BEGIN LISTED ENTRIES

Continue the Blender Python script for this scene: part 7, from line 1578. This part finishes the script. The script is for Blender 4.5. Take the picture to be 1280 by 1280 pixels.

END LISTED ENTRIES
BEGIN LISTED ENTRIES

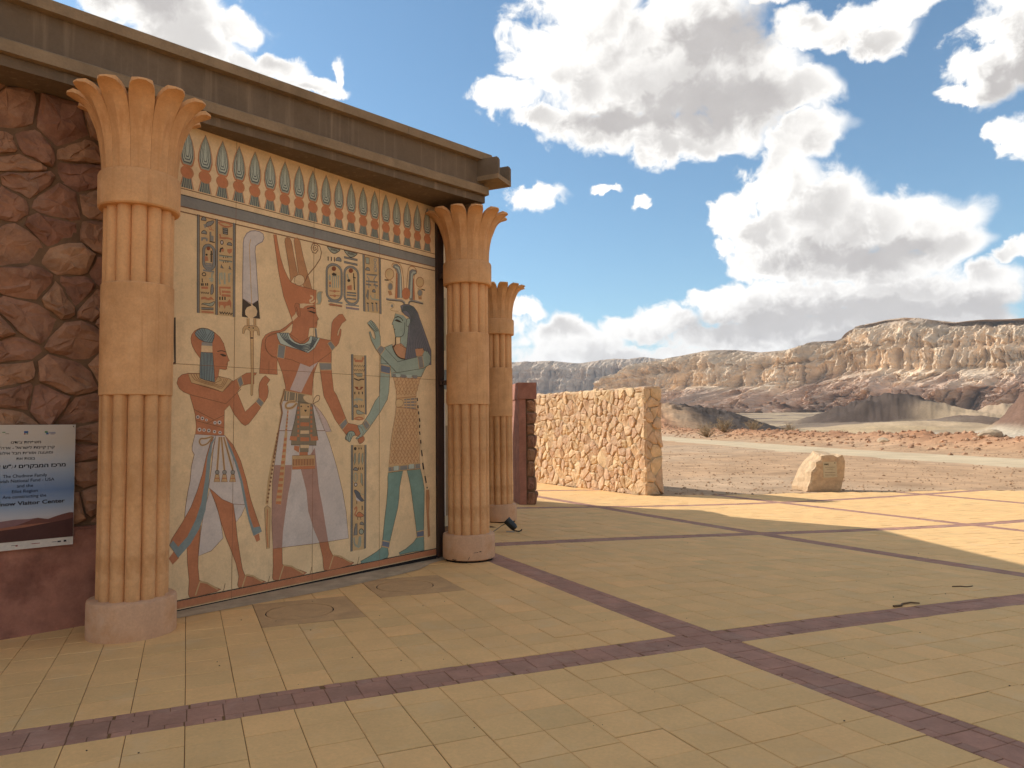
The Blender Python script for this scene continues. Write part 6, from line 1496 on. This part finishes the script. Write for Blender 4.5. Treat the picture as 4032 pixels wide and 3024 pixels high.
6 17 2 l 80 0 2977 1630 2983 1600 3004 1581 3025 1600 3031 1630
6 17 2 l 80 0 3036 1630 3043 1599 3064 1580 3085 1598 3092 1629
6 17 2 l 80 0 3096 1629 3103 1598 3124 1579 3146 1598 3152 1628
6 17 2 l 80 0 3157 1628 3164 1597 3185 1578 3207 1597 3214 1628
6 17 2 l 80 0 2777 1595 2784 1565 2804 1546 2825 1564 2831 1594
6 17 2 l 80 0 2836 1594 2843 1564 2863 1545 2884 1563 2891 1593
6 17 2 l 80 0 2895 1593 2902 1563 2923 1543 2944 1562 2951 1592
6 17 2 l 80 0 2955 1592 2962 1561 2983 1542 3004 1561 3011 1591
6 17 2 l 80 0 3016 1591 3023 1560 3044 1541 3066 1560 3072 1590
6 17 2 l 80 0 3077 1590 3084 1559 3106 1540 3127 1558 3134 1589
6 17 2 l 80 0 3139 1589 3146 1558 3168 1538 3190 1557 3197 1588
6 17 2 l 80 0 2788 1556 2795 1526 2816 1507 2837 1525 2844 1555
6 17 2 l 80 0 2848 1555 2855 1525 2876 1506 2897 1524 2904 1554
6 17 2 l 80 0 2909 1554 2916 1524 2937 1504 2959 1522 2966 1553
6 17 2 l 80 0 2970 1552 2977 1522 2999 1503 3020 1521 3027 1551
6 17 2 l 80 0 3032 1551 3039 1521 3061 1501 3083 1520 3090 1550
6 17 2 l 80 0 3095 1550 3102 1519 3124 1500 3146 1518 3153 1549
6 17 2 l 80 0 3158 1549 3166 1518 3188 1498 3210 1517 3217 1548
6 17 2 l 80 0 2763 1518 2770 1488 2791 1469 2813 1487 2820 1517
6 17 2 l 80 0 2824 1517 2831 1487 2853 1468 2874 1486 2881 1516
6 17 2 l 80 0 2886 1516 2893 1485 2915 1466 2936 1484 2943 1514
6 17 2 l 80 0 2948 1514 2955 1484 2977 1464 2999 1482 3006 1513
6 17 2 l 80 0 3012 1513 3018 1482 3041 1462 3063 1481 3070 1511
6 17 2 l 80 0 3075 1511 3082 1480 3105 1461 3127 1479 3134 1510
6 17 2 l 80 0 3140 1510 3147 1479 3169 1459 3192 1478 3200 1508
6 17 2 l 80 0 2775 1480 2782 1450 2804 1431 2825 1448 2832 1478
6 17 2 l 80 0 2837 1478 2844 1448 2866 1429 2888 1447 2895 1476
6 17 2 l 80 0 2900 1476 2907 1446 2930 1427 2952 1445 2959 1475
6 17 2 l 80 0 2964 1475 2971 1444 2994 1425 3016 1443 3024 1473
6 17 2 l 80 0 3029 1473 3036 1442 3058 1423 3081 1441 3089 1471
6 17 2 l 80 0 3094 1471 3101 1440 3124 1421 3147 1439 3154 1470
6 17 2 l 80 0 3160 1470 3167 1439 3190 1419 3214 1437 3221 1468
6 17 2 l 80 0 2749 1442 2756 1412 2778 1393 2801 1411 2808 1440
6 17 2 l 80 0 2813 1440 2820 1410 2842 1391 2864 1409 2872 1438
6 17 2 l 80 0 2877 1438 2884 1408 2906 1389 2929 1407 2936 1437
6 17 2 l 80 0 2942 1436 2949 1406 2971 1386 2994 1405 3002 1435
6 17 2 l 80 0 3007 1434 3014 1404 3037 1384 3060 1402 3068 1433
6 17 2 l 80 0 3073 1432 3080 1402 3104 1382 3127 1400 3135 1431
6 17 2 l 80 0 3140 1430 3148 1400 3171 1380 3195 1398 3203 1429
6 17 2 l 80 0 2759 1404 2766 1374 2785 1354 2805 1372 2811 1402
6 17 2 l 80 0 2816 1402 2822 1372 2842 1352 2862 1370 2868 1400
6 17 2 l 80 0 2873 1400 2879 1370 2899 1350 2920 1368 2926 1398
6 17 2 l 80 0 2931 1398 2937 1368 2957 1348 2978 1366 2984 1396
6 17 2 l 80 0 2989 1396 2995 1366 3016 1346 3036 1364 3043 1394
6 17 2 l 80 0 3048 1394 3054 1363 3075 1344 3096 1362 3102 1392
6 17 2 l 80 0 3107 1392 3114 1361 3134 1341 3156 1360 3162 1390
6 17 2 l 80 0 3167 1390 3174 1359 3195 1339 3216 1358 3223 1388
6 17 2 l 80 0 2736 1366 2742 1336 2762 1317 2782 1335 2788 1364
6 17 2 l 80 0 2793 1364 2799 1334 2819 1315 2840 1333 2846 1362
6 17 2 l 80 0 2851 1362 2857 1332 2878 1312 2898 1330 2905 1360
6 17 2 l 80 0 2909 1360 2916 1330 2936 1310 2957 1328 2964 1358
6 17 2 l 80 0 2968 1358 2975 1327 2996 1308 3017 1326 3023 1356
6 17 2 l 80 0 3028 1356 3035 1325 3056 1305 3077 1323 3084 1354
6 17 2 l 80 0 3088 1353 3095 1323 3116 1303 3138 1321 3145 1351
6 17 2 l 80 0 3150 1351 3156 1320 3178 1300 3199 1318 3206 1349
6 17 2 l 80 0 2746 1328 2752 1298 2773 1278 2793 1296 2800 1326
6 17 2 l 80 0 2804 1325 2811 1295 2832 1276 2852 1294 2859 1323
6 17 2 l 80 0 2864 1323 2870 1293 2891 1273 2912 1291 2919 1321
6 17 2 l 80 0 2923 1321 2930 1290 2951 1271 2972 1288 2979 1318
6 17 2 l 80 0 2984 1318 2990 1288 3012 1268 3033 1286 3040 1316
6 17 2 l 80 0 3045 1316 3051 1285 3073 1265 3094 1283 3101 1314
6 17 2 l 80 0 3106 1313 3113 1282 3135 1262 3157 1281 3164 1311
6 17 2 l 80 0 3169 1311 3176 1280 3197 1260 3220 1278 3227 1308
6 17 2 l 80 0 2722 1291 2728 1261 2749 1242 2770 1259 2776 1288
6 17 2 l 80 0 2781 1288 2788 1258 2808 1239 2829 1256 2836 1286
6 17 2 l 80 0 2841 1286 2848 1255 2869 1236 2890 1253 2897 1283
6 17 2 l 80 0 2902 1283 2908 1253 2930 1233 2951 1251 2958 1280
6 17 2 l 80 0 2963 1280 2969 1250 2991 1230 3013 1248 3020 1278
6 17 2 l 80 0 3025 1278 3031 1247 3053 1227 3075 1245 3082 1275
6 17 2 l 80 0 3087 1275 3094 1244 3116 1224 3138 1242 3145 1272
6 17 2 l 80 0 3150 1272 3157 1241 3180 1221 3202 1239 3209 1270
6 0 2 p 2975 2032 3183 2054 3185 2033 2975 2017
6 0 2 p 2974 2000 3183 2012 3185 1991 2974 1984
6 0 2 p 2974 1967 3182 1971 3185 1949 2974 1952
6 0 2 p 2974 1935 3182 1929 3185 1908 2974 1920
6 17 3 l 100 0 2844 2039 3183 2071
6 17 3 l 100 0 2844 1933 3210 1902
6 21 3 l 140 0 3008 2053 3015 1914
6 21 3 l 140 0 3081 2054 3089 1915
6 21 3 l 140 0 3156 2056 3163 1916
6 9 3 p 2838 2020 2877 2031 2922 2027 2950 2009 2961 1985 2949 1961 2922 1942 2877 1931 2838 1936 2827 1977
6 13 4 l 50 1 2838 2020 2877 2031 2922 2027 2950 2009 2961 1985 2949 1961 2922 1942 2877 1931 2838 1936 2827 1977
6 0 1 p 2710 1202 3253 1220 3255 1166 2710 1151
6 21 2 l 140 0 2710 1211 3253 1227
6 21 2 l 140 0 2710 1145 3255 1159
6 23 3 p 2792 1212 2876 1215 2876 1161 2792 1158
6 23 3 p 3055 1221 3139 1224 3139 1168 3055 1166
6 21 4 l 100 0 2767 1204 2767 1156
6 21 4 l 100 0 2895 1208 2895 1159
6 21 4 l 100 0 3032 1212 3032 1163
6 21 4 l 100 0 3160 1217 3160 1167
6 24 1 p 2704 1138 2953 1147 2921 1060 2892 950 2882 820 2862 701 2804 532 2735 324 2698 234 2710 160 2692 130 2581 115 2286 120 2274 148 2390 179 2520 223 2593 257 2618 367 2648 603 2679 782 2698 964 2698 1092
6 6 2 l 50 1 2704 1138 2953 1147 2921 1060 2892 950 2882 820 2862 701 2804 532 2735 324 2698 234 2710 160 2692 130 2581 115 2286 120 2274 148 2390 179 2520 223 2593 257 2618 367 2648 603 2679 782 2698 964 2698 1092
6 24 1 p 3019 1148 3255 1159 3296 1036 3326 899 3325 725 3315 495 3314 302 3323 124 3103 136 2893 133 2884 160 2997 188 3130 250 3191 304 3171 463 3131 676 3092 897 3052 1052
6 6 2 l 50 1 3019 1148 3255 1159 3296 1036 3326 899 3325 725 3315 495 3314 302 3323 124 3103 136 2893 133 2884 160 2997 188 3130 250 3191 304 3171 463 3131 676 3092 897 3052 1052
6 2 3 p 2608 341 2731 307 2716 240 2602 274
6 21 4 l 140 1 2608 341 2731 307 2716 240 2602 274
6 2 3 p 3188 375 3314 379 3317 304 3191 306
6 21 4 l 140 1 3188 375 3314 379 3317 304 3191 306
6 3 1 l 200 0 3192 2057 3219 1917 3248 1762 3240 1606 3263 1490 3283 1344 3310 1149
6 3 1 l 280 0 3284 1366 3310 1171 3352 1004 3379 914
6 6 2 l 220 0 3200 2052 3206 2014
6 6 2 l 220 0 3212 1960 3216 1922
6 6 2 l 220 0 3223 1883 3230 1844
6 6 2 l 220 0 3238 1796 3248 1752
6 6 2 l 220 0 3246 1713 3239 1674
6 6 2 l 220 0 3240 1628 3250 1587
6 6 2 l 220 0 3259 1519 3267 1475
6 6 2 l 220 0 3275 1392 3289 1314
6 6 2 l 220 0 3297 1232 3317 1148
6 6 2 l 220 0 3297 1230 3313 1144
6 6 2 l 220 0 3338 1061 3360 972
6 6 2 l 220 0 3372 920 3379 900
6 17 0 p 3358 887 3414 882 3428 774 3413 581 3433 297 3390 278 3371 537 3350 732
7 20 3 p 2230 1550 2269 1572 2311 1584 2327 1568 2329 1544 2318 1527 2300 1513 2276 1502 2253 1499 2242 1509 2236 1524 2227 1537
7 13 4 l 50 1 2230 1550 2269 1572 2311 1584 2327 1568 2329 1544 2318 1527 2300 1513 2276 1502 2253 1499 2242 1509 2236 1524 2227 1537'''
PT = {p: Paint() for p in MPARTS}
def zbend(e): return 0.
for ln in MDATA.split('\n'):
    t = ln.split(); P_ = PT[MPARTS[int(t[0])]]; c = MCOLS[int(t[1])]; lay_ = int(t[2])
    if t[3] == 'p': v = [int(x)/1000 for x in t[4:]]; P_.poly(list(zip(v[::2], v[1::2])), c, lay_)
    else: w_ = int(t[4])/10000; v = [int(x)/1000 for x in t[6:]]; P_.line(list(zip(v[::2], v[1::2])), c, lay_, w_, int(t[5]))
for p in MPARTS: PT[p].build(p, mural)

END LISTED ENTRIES
BEGIN LISTED ENTRIES

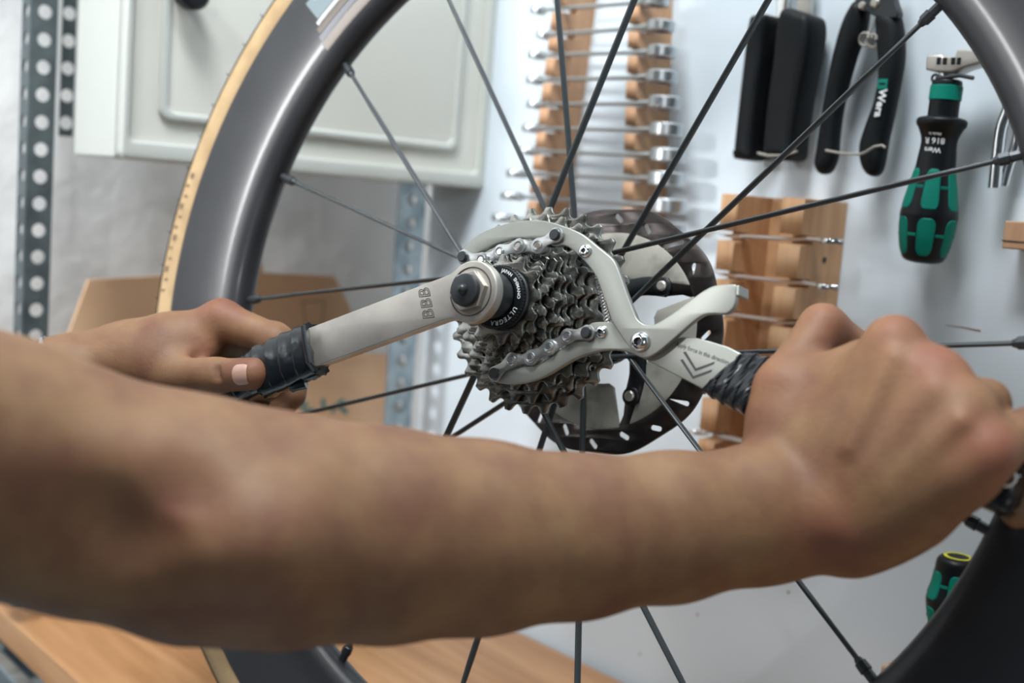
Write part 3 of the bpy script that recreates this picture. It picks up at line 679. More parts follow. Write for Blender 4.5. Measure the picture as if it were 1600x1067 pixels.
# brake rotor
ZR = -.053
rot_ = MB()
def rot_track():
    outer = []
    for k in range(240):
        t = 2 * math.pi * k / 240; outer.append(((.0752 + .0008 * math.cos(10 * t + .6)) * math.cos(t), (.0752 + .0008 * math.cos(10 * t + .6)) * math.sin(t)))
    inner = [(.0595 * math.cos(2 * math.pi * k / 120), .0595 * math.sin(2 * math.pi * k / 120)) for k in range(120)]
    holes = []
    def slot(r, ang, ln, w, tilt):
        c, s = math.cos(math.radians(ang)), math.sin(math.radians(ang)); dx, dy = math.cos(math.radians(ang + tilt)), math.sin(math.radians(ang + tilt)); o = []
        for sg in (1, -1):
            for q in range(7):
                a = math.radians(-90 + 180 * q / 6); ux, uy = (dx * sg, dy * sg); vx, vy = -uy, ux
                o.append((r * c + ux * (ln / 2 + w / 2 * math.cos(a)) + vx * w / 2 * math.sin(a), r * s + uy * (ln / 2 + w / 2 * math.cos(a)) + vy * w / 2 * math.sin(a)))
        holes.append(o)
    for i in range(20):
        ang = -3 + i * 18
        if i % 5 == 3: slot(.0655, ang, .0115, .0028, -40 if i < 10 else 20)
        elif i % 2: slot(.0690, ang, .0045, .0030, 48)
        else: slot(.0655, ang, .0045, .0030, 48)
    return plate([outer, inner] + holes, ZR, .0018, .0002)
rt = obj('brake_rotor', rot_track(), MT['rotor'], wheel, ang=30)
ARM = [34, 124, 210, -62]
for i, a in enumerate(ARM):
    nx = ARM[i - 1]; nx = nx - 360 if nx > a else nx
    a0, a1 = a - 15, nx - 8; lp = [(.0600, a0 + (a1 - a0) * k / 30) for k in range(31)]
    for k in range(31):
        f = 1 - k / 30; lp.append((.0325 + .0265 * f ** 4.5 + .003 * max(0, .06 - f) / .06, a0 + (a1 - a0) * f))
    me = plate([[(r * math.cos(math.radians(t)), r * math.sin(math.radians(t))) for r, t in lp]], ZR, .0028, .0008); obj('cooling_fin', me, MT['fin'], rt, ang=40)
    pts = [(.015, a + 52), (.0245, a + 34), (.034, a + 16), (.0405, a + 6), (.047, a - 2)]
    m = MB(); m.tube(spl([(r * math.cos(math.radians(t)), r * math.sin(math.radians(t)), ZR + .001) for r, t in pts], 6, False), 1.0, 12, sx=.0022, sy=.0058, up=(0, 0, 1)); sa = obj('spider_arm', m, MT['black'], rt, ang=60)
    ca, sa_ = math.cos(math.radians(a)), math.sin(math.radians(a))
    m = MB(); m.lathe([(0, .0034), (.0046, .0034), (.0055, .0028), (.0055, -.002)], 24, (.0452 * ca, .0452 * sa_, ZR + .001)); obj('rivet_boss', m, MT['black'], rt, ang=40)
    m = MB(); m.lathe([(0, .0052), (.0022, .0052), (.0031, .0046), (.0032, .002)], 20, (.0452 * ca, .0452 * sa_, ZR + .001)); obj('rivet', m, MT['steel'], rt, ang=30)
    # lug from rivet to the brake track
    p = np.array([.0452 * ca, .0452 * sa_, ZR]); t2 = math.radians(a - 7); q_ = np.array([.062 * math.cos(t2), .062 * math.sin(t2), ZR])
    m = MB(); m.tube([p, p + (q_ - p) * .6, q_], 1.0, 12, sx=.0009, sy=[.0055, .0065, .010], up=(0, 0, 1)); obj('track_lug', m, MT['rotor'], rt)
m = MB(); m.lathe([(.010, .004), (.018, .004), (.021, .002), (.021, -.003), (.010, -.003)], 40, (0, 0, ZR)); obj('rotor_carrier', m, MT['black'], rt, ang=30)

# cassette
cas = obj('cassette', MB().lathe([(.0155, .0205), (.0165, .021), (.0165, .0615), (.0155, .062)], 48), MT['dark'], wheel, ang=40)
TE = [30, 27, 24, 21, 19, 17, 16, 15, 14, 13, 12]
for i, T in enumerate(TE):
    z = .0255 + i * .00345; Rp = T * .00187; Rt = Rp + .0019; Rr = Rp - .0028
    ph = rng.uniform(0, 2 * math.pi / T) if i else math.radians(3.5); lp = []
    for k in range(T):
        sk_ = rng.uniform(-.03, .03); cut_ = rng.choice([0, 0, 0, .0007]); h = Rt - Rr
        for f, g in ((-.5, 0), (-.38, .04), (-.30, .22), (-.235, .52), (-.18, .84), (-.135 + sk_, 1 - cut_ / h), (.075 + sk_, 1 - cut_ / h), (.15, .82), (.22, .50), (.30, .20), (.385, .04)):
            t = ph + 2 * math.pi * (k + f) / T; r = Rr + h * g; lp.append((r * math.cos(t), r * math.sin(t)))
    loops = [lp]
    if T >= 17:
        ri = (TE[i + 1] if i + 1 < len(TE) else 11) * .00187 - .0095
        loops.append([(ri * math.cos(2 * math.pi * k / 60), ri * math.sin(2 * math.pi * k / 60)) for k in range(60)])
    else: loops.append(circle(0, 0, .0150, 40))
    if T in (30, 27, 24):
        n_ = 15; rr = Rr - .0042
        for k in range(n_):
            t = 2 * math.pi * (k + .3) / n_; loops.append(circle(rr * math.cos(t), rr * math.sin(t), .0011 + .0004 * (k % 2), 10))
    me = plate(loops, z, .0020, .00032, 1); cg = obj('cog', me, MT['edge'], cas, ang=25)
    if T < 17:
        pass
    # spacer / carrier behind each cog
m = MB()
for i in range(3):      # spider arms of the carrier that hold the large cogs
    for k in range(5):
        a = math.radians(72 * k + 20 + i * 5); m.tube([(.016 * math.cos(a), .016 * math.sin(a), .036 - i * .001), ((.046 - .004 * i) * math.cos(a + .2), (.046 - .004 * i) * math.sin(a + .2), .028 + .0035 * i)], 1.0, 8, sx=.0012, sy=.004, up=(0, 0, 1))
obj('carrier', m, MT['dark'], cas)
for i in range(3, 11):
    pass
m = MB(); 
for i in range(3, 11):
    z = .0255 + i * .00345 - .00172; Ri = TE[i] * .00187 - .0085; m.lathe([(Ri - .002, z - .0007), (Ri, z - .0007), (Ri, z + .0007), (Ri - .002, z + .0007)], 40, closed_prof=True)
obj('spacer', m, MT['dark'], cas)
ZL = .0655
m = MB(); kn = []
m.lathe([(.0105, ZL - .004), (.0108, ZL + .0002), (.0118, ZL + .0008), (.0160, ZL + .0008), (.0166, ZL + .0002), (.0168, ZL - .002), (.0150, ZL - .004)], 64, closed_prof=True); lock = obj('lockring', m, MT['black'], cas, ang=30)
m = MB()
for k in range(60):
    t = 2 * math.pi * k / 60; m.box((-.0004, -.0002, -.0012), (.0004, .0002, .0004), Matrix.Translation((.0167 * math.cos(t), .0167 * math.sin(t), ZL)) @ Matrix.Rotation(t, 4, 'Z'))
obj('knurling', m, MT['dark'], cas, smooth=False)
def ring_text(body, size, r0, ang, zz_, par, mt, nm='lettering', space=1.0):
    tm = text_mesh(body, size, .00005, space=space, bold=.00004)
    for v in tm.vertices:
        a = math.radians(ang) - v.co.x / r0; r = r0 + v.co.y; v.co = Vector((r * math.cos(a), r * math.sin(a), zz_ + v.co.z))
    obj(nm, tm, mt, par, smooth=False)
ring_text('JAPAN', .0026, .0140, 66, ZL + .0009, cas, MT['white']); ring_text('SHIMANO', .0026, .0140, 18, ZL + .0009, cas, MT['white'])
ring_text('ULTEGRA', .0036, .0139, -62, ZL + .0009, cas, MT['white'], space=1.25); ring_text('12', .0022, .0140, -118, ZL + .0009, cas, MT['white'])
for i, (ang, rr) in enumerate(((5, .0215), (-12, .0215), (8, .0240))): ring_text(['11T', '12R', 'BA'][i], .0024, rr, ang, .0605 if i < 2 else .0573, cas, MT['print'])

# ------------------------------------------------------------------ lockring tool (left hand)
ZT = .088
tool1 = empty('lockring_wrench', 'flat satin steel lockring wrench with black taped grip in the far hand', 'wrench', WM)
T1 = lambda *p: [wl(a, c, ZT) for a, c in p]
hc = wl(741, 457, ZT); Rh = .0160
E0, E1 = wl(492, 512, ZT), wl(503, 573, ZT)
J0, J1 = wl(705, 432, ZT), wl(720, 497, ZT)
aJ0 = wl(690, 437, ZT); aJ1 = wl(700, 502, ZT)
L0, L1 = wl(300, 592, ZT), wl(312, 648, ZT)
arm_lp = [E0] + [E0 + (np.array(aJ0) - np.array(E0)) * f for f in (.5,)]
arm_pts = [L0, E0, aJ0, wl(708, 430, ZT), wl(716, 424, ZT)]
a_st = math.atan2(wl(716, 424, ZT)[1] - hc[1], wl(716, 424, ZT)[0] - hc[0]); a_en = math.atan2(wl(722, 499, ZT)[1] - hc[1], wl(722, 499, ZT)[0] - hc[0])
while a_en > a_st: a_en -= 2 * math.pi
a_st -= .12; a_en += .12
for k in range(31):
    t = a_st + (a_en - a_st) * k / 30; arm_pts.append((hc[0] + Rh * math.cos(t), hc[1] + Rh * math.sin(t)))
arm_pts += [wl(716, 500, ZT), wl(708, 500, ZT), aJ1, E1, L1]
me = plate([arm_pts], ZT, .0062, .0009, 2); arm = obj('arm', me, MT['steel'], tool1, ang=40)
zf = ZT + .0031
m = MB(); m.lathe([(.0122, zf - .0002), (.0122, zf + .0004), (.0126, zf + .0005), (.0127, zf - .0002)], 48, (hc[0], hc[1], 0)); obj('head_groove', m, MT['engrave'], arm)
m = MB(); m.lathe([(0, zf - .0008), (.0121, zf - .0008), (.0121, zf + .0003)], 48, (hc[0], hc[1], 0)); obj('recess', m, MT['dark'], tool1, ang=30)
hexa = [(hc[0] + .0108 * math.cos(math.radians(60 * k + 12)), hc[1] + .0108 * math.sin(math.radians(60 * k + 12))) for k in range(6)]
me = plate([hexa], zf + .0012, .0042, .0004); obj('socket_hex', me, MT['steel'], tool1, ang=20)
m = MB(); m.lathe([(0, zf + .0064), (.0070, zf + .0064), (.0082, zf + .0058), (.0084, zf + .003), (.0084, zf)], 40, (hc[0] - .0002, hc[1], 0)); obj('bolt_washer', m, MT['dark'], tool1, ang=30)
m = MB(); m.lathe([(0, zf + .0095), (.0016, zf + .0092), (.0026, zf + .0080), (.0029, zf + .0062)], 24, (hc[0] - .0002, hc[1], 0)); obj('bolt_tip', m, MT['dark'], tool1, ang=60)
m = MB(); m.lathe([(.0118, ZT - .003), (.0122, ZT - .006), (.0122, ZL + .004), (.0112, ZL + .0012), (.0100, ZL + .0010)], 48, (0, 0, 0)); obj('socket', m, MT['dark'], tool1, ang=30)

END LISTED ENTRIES

*STATED EXERCISE*. Search the listing for the string "this". Copy each line where it turns up.

*OUTPUT OF THE TASK*.
Continue the Blender Python script for this scene: part 7, from line 1578. This part finishes the script. The script is for Blender 4.5. Take the picture to be 1280 by 1280 pixels.
The Blender Python script for this scene continues. Write part 6, from line 1496 on. This part finishes the script. Write for Blender 4.5. Treat the picture as 4032 pixels wide and 3024 pixels high.
Write part 3 of the bpy script that recreates this picture. It picks up at line 679. More parts follow. Write for Blender 4.5. Measure the picture as if it were 1600x1067 pixels.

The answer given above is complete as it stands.